Ricardo Gandour levantou a questão da fiscalização das concessões a grupos
políticos e questionou se métodos mais modernos poderiam se adotados. ‘Nós
precisamos fiscalizar mais e melhor’, disse o ministro Paulo Bernardo.
Recentemente, o ministério delegou à Agência Nacional de Telecomunicações
(Anatel) a fiscalização dos veículos de radiodifusão. O ministro afirmou que a
agência tem melhor estrutura para colocar em prática a fiscalização do setor.
Além de contar com um quadro de funcionários mais numeroso, há técnicos
especializados nesta atividade. ‘Nós devíamos ter um trabalho de fiscalização
duro, no sentido de cumprir a lei’, afirmou.


Para Aluízio Maranhão, não há dúvidas de que a revolução tecnológica
‘atropelou’ normas e leis e que a regulação é necessária. O jornalista
questionou se poderia ser adotado um roteiro simples e objetivo para reabrir a
discussão, seguindo alguns pontos-chave apontados pela Constituição brasileira:
a liberdade de expressão, a produção regional e de conteúdo próprio, e o
controle exclusivo da mídia eletrônica por cidadãos brasileiros.

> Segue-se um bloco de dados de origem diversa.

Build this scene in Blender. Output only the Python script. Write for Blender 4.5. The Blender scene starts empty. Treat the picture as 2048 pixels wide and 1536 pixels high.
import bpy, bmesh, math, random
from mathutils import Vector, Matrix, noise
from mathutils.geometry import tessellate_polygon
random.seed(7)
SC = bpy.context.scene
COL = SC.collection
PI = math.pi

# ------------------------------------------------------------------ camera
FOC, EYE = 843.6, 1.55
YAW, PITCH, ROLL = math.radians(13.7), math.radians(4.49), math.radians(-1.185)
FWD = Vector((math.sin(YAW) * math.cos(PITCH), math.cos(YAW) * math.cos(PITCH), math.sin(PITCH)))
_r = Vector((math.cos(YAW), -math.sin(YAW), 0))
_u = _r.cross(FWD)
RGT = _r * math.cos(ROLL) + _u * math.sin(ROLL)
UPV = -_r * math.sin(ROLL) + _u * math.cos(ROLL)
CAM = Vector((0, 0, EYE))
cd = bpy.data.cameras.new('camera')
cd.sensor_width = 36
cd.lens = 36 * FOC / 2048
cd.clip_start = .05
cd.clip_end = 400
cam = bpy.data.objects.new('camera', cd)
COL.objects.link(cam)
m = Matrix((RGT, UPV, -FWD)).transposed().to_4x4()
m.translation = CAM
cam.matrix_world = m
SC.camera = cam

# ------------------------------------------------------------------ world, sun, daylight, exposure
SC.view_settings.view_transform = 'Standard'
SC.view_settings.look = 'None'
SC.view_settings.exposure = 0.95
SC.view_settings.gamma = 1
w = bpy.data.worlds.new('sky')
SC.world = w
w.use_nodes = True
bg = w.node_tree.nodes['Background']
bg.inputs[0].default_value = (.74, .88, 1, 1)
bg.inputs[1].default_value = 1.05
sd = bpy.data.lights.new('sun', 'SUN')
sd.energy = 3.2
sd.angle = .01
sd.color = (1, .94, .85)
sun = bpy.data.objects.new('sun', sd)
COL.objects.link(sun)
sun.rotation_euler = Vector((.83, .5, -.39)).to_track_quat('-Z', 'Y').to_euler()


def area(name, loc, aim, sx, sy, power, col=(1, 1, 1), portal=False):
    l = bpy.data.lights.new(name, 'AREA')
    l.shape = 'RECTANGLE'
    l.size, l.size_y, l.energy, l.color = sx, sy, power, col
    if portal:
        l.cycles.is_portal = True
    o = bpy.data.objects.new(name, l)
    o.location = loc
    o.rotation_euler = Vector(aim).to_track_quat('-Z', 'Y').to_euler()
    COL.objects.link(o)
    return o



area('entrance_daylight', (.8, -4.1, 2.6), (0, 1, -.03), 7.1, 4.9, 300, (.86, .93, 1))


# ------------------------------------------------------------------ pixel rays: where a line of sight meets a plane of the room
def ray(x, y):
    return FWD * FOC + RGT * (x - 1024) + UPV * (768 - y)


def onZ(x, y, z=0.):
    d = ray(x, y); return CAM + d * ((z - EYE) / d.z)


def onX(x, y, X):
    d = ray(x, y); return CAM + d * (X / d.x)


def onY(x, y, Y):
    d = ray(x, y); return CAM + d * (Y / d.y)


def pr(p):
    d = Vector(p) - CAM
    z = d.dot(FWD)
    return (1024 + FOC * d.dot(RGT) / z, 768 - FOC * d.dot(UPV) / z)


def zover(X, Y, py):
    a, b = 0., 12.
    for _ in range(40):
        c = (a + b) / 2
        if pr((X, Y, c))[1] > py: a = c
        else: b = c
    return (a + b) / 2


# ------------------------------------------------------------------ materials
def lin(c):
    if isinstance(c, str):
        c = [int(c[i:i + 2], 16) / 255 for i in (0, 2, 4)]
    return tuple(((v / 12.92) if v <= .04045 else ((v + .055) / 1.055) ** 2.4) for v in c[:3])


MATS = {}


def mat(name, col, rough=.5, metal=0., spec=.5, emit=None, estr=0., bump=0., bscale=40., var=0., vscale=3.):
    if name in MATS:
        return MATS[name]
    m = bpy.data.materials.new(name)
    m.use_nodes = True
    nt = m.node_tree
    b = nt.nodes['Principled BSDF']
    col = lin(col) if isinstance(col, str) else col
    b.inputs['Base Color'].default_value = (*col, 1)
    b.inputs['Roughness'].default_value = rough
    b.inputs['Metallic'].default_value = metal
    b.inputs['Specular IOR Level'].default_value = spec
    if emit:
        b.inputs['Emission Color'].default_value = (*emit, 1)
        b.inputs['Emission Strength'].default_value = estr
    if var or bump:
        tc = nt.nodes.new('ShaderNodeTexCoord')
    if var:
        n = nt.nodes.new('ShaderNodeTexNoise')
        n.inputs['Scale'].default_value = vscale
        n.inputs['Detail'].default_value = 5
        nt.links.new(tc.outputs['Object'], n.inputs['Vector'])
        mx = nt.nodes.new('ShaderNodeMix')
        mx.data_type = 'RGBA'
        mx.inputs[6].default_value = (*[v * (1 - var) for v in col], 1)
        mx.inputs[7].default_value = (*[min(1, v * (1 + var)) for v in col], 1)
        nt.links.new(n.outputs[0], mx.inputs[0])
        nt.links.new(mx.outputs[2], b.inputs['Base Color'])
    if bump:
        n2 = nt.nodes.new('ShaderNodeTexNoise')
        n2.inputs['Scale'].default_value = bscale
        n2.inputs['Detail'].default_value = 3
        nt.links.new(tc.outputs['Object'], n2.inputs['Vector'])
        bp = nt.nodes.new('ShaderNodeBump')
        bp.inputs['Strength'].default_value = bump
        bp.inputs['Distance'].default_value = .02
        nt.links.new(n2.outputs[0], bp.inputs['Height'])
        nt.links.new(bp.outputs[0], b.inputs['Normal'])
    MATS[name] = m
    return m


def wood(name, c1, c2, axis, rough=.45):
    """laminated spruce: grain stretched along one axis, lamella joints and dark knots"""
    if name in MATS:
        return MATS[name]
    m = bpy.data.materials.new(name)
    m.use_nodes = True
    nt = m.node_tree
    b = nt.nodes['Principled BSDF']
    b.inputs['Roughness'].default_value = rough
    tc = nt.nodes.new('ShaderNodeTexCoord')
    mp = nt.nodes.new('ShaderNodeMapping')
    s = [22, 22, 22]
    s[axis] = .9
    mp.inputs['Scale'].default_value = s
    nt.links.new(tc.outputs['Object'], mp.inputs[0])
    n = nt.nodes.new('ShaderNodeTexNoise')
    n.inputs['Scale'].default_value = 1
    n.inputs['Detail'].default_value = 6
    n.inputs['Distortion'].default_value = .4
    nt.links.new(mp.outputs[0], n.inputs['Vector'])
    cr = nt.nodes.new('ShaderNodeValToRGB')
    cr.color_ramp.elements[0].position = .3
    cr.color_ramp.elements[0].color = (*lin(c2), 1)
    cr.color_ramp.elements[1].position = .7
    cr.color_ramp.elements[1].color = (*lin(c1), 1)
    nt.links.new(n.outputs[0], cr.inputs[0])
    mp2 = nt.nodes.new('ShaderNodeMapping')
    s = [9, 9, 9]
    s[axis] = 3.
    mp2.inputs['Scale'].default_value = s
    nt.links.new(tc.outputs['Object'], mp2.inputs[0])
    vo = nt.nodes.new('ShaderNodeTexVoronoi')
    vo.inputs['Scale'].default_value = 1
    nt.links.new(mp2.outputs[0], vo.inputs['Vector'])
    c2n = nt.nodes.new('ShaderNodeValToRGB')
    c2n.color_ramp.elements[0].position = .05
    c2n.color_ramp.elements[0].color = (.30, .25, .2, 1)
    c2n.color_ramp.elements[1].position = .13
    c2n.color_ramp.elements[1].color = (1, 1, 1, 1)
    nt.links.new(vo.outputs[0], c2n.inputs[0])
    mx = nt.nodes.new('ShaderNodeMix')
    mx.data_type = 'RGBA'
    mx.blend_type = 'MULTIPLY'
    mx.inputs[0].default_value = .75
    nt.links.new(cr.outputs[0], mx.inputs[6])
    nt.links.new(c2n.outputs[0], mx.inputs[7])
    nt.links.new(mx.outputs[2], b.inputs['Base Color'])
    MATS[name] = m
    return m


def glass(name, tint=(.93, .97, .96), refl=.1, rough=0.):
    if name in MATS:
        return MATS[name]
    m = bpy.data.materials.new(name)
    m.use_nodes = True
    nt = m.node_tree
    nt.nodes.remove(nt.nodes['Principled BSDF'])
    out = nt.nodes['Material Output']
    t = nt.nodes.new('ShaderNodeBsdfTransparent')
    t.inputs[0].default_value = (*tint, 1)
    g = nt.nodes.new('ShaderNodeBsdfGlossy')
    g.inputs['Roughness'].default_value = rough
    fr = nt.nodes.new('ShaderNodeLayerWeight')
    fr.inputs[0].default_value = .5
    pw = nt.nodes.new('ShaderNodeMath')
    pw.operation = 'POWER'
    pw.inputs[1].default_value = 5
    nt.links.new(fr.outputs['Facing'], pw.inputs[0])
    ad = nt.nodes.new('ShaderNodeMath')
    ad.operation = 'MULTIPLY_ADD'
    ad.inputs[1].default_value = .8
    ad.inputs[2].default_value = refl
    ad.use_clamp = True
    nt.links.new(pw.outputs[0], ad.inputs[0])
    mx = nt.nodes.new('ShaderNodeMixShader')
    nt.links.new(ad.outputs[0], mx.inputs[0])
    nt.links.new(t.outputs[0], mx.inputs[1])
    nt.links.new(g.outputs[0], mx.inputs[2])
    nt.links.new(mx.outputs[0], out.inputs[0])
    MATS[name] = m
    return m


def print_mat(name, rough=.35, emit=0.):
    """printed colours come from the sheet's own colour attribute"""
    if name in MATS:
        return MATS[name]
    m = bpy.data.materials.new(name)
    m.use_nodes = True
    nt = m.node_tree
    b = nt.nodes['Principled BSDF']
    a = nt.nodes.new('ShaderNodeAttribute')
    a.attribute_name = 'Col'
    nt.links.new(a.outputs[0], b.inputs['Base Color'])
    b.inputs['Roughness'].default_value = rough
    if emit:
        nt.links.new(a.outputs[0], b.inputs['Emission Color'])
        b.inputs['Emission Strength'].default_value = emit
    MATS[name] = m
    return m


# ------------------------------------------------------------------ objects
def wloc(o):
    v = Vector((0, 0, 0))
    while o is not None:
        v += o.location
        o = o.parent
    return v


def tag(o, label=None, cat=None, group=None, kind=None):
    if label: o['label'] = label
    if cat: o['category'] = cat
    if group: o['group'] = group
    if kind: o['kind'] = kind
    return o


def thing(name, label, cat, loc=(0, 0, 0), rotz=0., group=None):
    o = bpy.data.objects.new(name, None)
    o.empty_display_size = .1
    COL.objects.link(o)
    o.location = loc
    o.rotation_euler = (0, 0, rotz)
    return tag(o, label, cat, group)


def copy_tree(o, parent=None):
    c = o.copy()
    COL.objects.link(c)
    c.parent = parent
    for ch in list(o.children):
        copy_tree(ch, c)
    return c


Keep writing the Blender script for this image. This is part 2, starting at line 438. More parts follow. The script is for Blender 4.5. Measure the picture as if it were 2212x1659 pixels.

O ministro
Paulo Bernardo afirmou que o anteprojeto elaborado no governo anterior segue
quatro pontos básicos da Constituição dentro de um caráter amplo e busca
abranger todos os aspectos referentes a esses artigos. ‘É um problema simples de
definir. Agora, colocar isso no papel e, sobretudo, colocar isso de maneira a
conseguir formar consenso ou, pelo menos, formar uma maioria sólida no Congresso
Nacional é um pouco mais complicado’, avaliou Paulo Bernardo. O ministro prevê
um debate ‘bastante acirrado’ em torno da regulação.


A polêmica da censura


O ministro garantiu que a liberdade de expressão não está em questão e que o
governo sequer discute o assunto. ‘O projeto que o ministro Franklin elaborou
tem um ponto inicial que diz o seguinte: ‘nenhum controle prévio será feito’. Na
verdade, nós vamos ter uma fiscalização, provavelmente através de uma agência,
como preceitua o representante da Unesco, que vai verificar se os pontos
regulamentados que dizem respeito a conteúdo nacional, conteúdo local, a não
permitir que haja difusão de preconceito, racismo, pedofilia, que isto seja
observado a posteriori. Ou seja, as emissoras têm liberdade plena de
divulgar aquilo que julgarem conveniente. É evidente que depois, havendo um
entendimento de que aquilo feriu a regulação, feriu o espírito daquilo que está
na Constituição, haveria uma penalidade’, explicou Paulo Bernardo.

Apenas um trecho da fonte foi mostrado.